“Fractured History”: Art as Historical Reference

Artists and UC Berkeley professors discuss opportunities and limitations of using art to inform our understanding of the past.
October 11, 2024

“You want to be transported into that world, which is not the same world as historical accuracy and verification.”

Produced and directed by Mina Girgis, Cal Performances’ Director of Education, Campus and Community Engagement; Directed by Maruf Noyoft; Edited by Mario DeCuir. Full credits below.

In this video, UC Berkeley professors and artists participating in Cal Performances’ presented season explore how we grapple with visual and performing artworks that recount historical events. While artwork is not meant to substitute for history books, it often plays a seminal role in public storytelling and narrative dissemination.

Learn more about Illuminations: “Fractured History.”

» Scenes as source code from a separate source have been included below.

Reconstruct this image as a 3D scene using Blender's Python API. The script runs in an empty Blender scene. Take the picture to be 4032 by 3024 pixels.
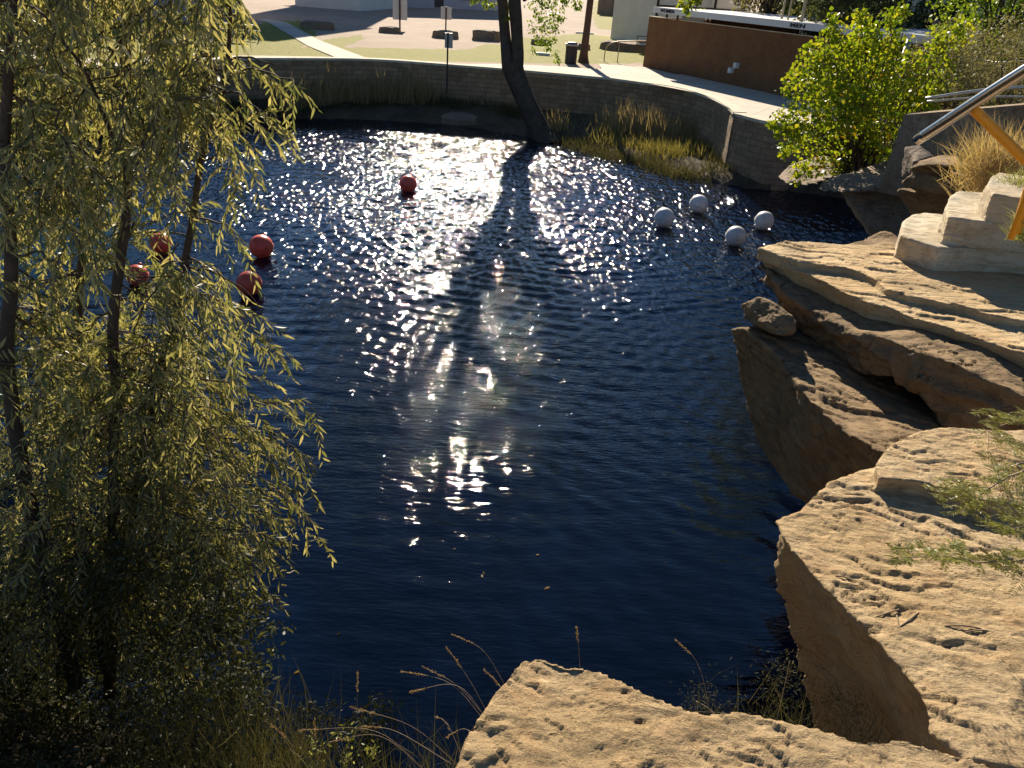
import bpy, bmesh, math, random
import numpy as np
from mathutils import Vector, Matrix
R = math.radians
sc = bpy.context.scene
COL = sc.collection

# ---------------------------------------------------------------- camera, sky, sun, exposure
FPX, PITCH, ROLL, CAMZ = 3013.0, R(28), R(4), 6.0
fw = np.array([0, math.cos(PITCH), -math.sin(PITCH)]); rt0 = np.array([1., 0, 0]); up0 = np.cross(rt0, fw)
rt = rt0*math.cos(ROLL)+up0*math.sin(ROLL); up = -rt0*math.sin(ROLL)+up0*math.cos(ROLL)
cam_d = bpy.data.cameras.new("camera"); cam = bpy.data.objects.new("camera", cam_d); COL.objects.link(cam)
cam_d.sensor_width = 36; cam_d.lens = FPX/4032*36; cam_d.clip_start = .05; cam_d.clip_end = 3000
M = Matrix.Identity(4)
for i in range(3):
    M[i][0] = rt[i]; M[i][1] = up[i]; M[i][2] = -fw[i]
M[2][3] = CAMZ
cam.matrix_world = M
sc.camera = cam

SUN_EL, SUN_AZ = R(24.5), R(-4.5)
w = bpy.data.worlds.new("World"); sc.world = w; w.use_nodes = True
nt = w.node_tree; bg = nt.nodes["Background"]; sky = nt.nodes.new("ShaderNodeTexSky")
sky.sky_type = 'NISHITA'; sky.sun_disc = False; sky.sun_elevation = SUN_EL; sky.sun_rotation = SUN_AZ
sky.altitude = 1400; sky.air_density = 1.0; sky.dust_density = 0.2; sky.ozone_density = 3.0
hs = nt.nodes.new('ShaderNodeHueSaturation'); hs.inputs['Saturation'].default_value = 1.12
nt.links.new(sky.outputs[0], hs.inputs['Color']); nt.links.new(hs.outputs[0], bg.inputs[0]); bg.inputs[1].default_value = 0.052
sd = bpy.data.lights.new("sun", 'SUN'); sd.energy = 5.0; sd.angle = R(.5); sd.color = (1, .88, .70)
so = bpy.data.objects.new("sun", sd); COL.objects.link(so)
so.rotation_euler = Vector((math.sin(SUN_AZ)*math.cos(SUN_EL), math.cos(SUN_AZ)*math.cos(SUN_EL), math.sin(SUN_EL))).to_track_quat('Z', 'Y').to_euler()
sc.view_settings.view_transform = 'Standard'; sc.view_settings.look = 'None'
sc.view_settings.exposure = 0.98; sc.view_settings.gamma = 1
sc.cycles.max_bounces = 6; sc.cycles.transparent_max_bounces = 4
sc.cycles.sample_clamp_indirect = 4
sc.cycles.use_denoising = True

# ---------------------------------------------------------------- helpers
def ray(u, v): return rt*(u-2016)/FPX - up*(v-1512)/FPX + fw
def P(u, v, Z=0.):
    d = ray(u, v); return np.array([0, 0, CAMZ])+d*(Z-CAMZ)/d[2]
def Y(u, v, y):
    d = ray(u, v); return np.array([0, 0, CAMZ])+d*y/d[1]
def WP(u, v, a, b):
    d = ray(u, v); a = np.array(a[:2], float); b = np.array(b[:2], float); n = np.array([b[1]-a[1], a[0]-b[0]])
    return np.array([0, 0, CAMZ])+(n@a)/(n@d[:2])*d
rng = np.random.default_rng(7); random.seed(7)

def _h(i, j, k, s):
    x = (i*374761393+j*668265263+k*2147483647 % 4294967291+s*1274126177) & 0xffffffff
    x = ((x ^ (x >> 13))*1274126177) & 0xffffffff
    x = ((x ^ (x >> 16))*2246822519) & 0xffffffff
    return ((x ^ (x >> 15)) & 0xffffff)/float(0xffffff)
def vn(p, s=0):
    """gradient noise, about -1..1"""
    p = np.asarray(p, float); f = np.floor(p); u_ = p-f; t = u_*u_*u_*(u_*(u_*6-15)+10); f = f.astype(np.int64)
    i, j, k = f[..., 0], f[..., 1], f[..., 2]; r = 0
    for a in (0, 1):
        for b in (0, 1):
            for c in (0, 1):
                h = _h(i+a, j+b, (k+c)*7919, s); th = h*6.2831853*13; z = np.mod(h*1571.3, 1)*2-1; q = np.sqrt(1-z*z)
                g = q*np.cos(th)*(u_[..., 0]-a)+q*np.sin(th)*(u_[..., 1]-b)+z*(u_[..., 2]-c)
                r = r+g*(t[..., 0] if a else 1-t[..., 0])*(t[..., 1] if b else 1-t[..., 1])*(t[..., 2] if c else 1-t[..., 2])
    return r*1.7
def fbm(p, o=4, s=0):
    r = 0; a = 1; n = 0; p = np.asarray(p, float)
    for i in range(o):
        r = r+a*vn(p*(2**i)+i*17.3, s+i); n += a; a *= .5
    return r/n

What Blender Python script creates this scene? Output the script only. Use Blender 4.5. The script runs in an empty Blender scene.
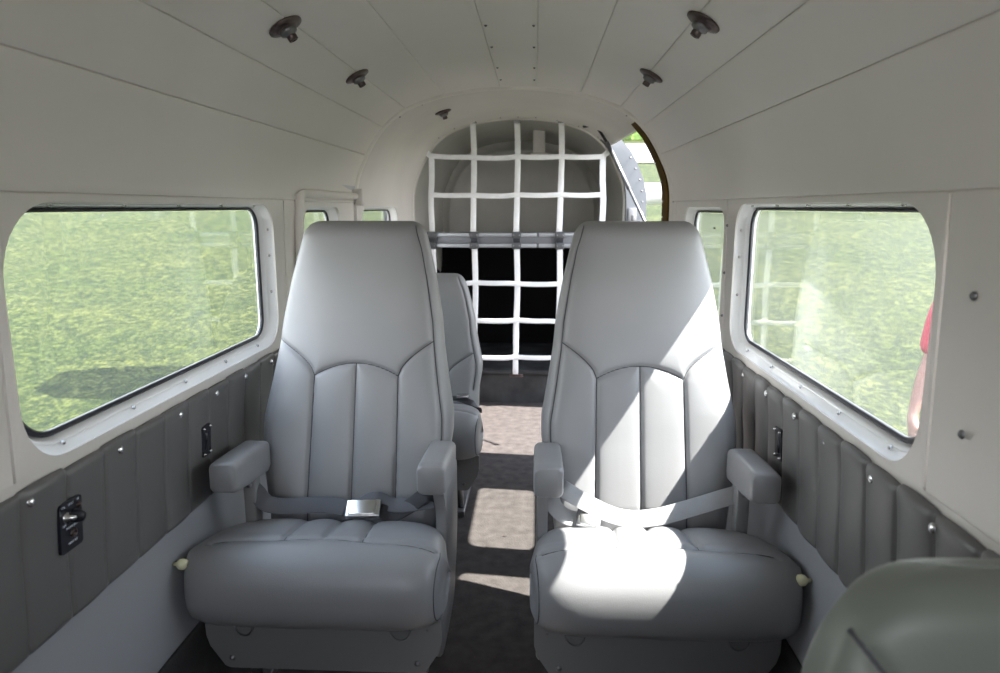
import bpy, bmesh, math, random
import numpy as np
from mathutils import Vector, Matrix, noise
from mathutils.geometry import tessellate_polygon
random.seed(7)
C = bpy.context.scene.collection
S = bpy.context.scene

# ------------------------------------------------------------------ camera
EYE = Vector((0.095, 0.0, 1.08))
F = 700.0
d = np.array([36.0, -129.5, F]); d /= np.linalg.norm(d)          # cabin axis seen from the camera
u = np.cross(d, [1, 0, 0]); u /= np.linalg.norm(u)
if u[1] > 0: u = -u
r = np.cross(d, u)
if r[0] < 0: r = -r
right = Vector((r[0], d[0], u[0])); up = -Vector((r[1], d[1], u[1])); fwd = Vector((r[2], d[2], u[2]))
cam = bpy.data.cameras.new('camera'); cam.lens = 25.2; cam.sensor_width = 36; cam.sensor_fit = 'HORIZONTAL'
cam.clip_start = 0.02; cam.clip_end = 400
cam.dof.use_dof = True; cam.dof.focus_distance = 1.75; cam.dof.aperture_fstop = 5.0
co = bpy.data.objects.new('camera', cam); C.objects.link(co)
M4 = Matrix((right, up, -fwd)).transposed().to_4x4(); M4.translation = EYE
co.matrix_world = M4
S.camera = co

# ------------------------------------------------------------------ world, sun, exposure
W = bpy.data.worlds.new('world'); S.world = W; W.use_nodes = True
nt = W.node_tree; nt.nodes.clear()
wo = nt.nodes.new('ShaderNodeOutputWorld'); bg = nt.nodes.new('ShaderNodeBackground')
tc = nt.nodes.new('ShaderNodeTexCoord'); sp = nt.nodes.new('ShaderNodeSeparateXYZ'); cr = nt.nodes.new('ShaderNodeValToRGB')
nt.links.new(tc.outputs['Generated'], sp.inputs[0]); nt.links.new(sp.outputs['Z'], cr.inputs[0])
cr.color_ramp.elements[0].position = 0.0; cr.color_ramp.elements[0].color = (1.0, 0.985, 0.96, 1)
cr.color_ramp.elements[1].position = 0.9; cr.color_ramp.elements[1].color = (0.60, 0.74, 0.98, 1)
nt.links.new(cr.outputs[0], bg.inputs['Color']); bg.inputs['Strength'].default_value = 2.15
nt.links.new(bg.outputs[0], wo.inputs[0])
SUN_DIR = Vector((-1.0, .10, -1.37)).normalized()
sl = bpy.data.lights.new('sun', 'SUN'); sl.energy = 9.5; sl.angle = math.radians(0.6); sl.color = (1.0, 0.96, 0.9)
so = bpy.data.objects.new('sun', sl); C.objects.link(so)
so.rotation_euler = SUN_DIR.to_track_quat('-Z', 'Y').to_euler(); so.location = (8, -1, 11)
S.view_settings.view_transform = 'Standard'; S.view_settings.look = 'None'
S.view_settings.exposure = 1.85; S.view_settings.gamma = 1; S.view_settings.use_curve_mapping = False
S.cycles.use_denoising = True
S.cycles.max_bounces = 12; S.cycles.diffuse_bounces = 7; S.cycles.transparent_max_bounces = 16
S.cycles.sample_clamp_indirect = 6.0
S.cycles.caustics_reflective = True

# ------------------------------------------------------------------ materials
def mat(name, col, rough=0.5, metal=0.0, bump=0.0, bscale=200.0, var=0.0, vscale=3.0, spec=0.5, coat=0.0, sheen=0.0, coord='Object'):
    m = bpy.data.materials.new(name); m.use_nodes = True; n = m.node_tree; b = n.nodes['Principled BSDF']
    b.inputs['Base Color'].default_value = (*col, 1); b.inputs['Roughness'].default_value = rough
    b.inputs['Metallic'].default_value = metal; b.inputs['Specular IOR Level'].default_value = spec
    b.inputs['Coat Weight'].default_value = coat; b.inputs['Sheen Weight'].default_value = sheen
    t = n.nodes.new('ShaderNodeTexCoord')
    nv = n.nodes.new('ShaderNodeTexNoise'); nv.inputs['Scale'].default_value = vscale; nv.inputs['Detail'].default_value = 5
    n.links.new(t.outputs[coord], nv.inputs['Vector'])
    if var > 0:
        rp = n.nodes.new('ShaderNodeValToRGB'); e = rp.color_ramp.elements
        e[0].position = 0.3; e[1].position = 0.7
        e[0].color = (*[c*(1-var) for c in col], 1); e[1].color = (*[min(1, c*(1+var)) for c in col], 1)
        n.links.new(nv.outputs[0], rp.inputs[0]); n.links.new(rp.outputs[0], b.inputs['Base Color'])
    if bump > 0:
        nb = n.nodes.new('ShaderNodeTexNoise'); nb.inputs['Scale'].default_value = bscale; nb.inputs['Detail'].default_value = 3
        n.links.new(t.outputs[coord], nb.inputs['Vector'])
        bp = n.nodes.new('ShaderNodeBump'); bp.inputs['Strength'].default_value = bump; bp.inputs['Distance'].default_value = 0.002
        n.links.new(nb.outputs[0], bp.inputs['Height']); n.links.new(bp.outputs[0], b.inputs['Normal'])
    return m
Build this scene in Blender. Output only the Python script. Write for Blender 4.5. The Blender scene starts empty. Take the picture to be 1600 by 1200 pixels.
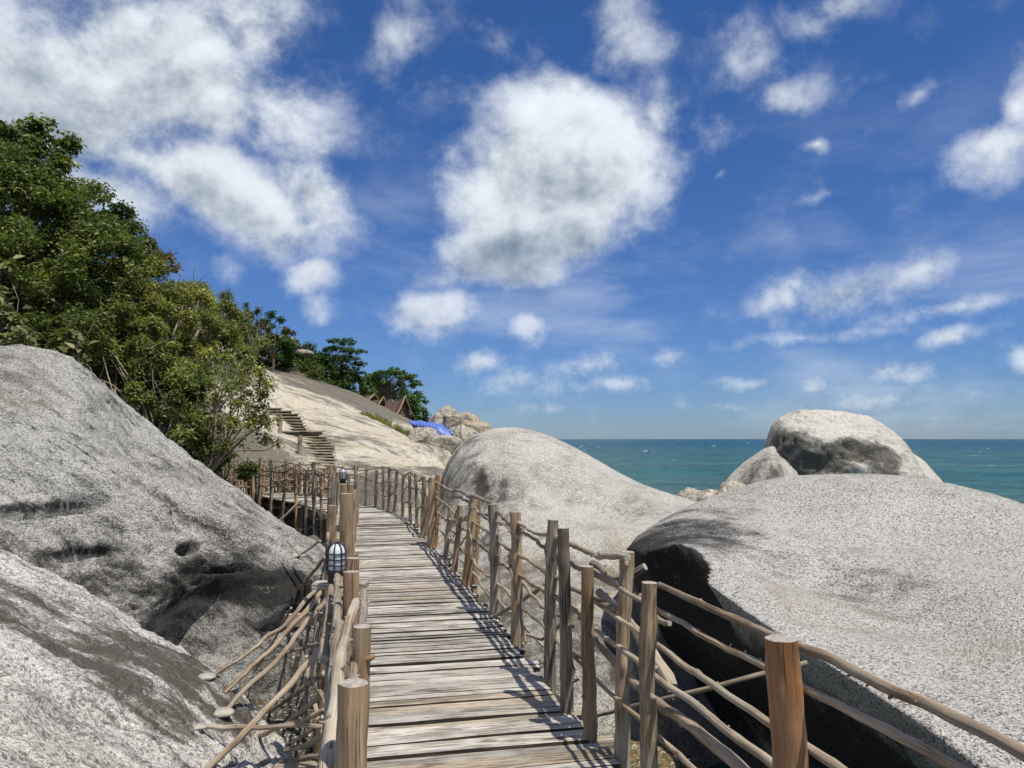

This video features David Ono, journalist and filmmaker, Story Boldly (Story Boldly’s Defining Courage comes to Zellerbach Hall April 4, 2025); Beth Piatote, PhD, UC Berkeley Professor of Comparative Literature, Director of the Berkeley Arts Research Center; Debarati Sanyal, PhD, UC Berkeley Professor of French, Director of the Berkeley Center for Interdisciplinary Critical Inquiry; Harry Bicket, harpsichordist and conductor of the English Concert (Handel’s Giulio Cesare in Egitto comes to Zellerbach Hall April 27, 2025); Marié Abe, PhD, UC Berkeley Professor of Music; and William Kentridge, stage director, draughtsman, performer and filmmaker (William Kentridge’s The Great Yes, The Great No comes to Zellerbach Hall March 14–16, 2025).

Transcript

David Ono:
There’s nothing better than seeing people moved. There’s nothing better than hearing from somebody, “I never knew that story. I need to look into that story further. I want to learn more.”

Beth Piatote:
The artist may capture what it really is to live with history, to live with the unwieldiness of history.

Debarati Sanyal:
You want to be transported into that world, which is not the same world as historical accuracy and verification.

Harry Bicket:
A lot of these pieces are based on historical fact, but they’re not there to teach a history lesson.

Marié Abe:
Creativity can then lead to critical thinking or questioning of whose voices have been erased, whose voices have been louder.

William Kentridge:
(Referencing William Kentridge’s The Great Yes, The Great No) He calls up the philosopher and psychoanalyst, Frantz Fanon, the Nardal sisters, even calls up Josephine Bonaparte, Napoleon’s wife who came from this tiny island of Martinique. We have a duet of Josephine Bonaparte and Josephine Baker, another transatlantic voyager.

Beth Piatote:
The historian is bound to chronological time. So an event that happened here, then its refractions may be felt over here. In a historical narrative, they may be separated.

Debarati Sanyal:
There is a way in which history is story also. Works of art that retell history, how do we approach that? It depends on what the work does. Is it really disinforming or is it by pulling different histories together, for example, provoking an illumination?

Beth Piatote:
If you’re a musician or an artist of another kind, you can put those events in intense juxtaposition. I think it’s much more difficult for the historian in a conventional historical narrative to be able to show the intensity of the past popping up into the present. Historians and artists share an ethic of making history bearable. What we see in art is it helps us pick up those historical pains.

David Ono:
(Referencing Story Boldly’s Defining Courage) I think the Nisei soldier story connects to all the other stories of color in America. They don’t sit on an island on their own. The story is so dynamic and it’s so moving, and it’s almost so unbelievable that it carries itself. That’s what I love about it. There’s no fiction here. Everything is accurate. Everything happened. All these people you hear about were real people, and there’s not one stitch of anything that is made up. It’s all fact. It all happened.

Harry Bicket:
(Referencing Handel’s Giulio Cesare in Egitto) The story that you’ll hear is more of a mixture between a romance, and a comedy, and a tragedy. The basis of the story is true, but the actual opera is more about the human elements of the story rather than the historic elements of the story.

Marié Abe:
If we go in with no knowledge, no curiosity, no questioning, and go in with the assumption that what you see on stage is the history with the capital H, then yeah, that could be a problem.

Debarati Sanyal:
Fictionality is part of art. That’s actually what makes histories so much more vivid when they’re actually being represented through art.

Beth Piatote:
Arts give us a way of bringing into our bodies and carrying forward history.